MONEY & TRAGEDY | Tracking donations during natural disasters

MONEY & TRAGEDY | Tracking donations during natural disasters

BALTIMORE (WBFF) - FOX45's Crime & Justice reporter Joy Lepola tracked the trail of donor dollars to natural disasters, and the disruption to big charities that could impact how the money is spent.

In flood-ravaged Texas, charities got millions of dollars from donors who wanted to help families like the McLawlons.

"We just packed our bags; we just went," they said.

Floods from Hurricane Harvey almost destroyed their Houston home.

"I mean, it's devastating see your baby blocks floating through sewage water, you know," said Rachel McLawlon.

The Red Cross provided the family with $400 in relief assistance.

"Our intent is not to just go hand out financial assistance but to have an organized approach," explained the Red Cross.

Based on a report the Red Cross recently published in the first month after Harvey, the organization raised $450 million in donations.

FOX45 asked how much of that money actually went directly to those relief efforts.

The organization said "when someone donates..., on average 91 percent of every dollar given goes directly to the clients we're trying to serve."
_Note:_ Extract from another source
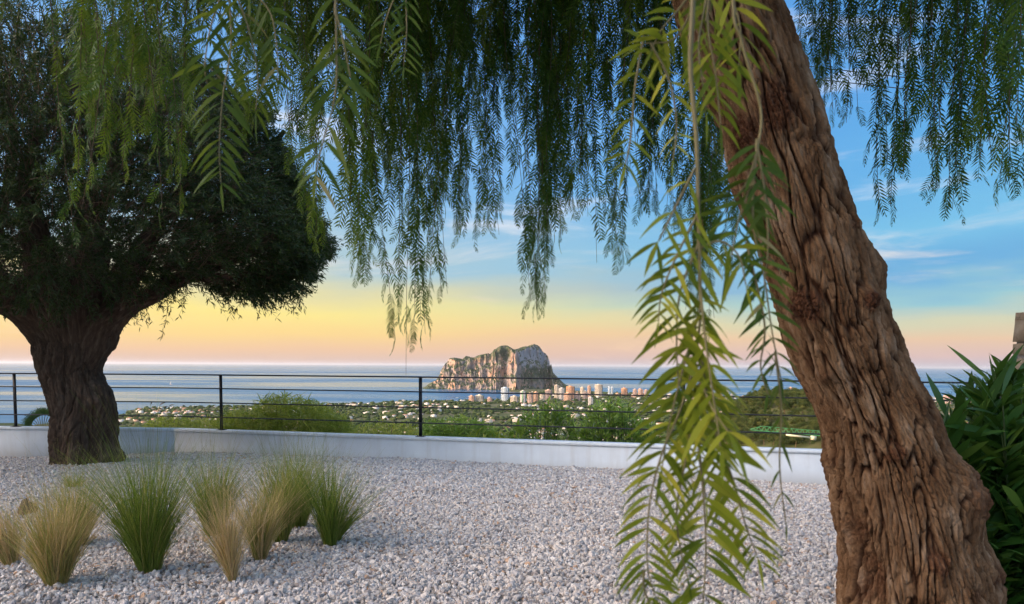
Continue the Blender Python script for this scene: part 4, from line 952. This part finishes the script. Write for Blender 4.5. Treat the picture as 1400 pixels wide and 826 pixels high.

Four cents of each dollar went to administrative costs and five cents to fundraising.

Nine cents may not sound like much but in Harvey relief alone, $31.5 million has gone toward overhead costs. Another $160 million has been set aside for long-term recovery programs.

The Red Cross was criticized after a major earthquake in Haiti, when people accused the charity of funneling relief money to other needs in the organization.

Watchdog group Charity Navigator analyzed the finances of non-profits.

Charities got $390 billion last year, according to Charity Navigator, which ranks charities based on their spending habits.

While the Red Cross spends nine cents on administrative costs, the Salvation Army spends nearly twice that much.

Catholic Relief Services spends six cents on fundraising and administrative costs.

Even before recent natural disasters, some donors had started to doubt how their donations were spent.

While accountability and transparency are just as important to donors as it was years ago, donors expect more than a tax form or star rating as evidence their money is being spent on what matters to them.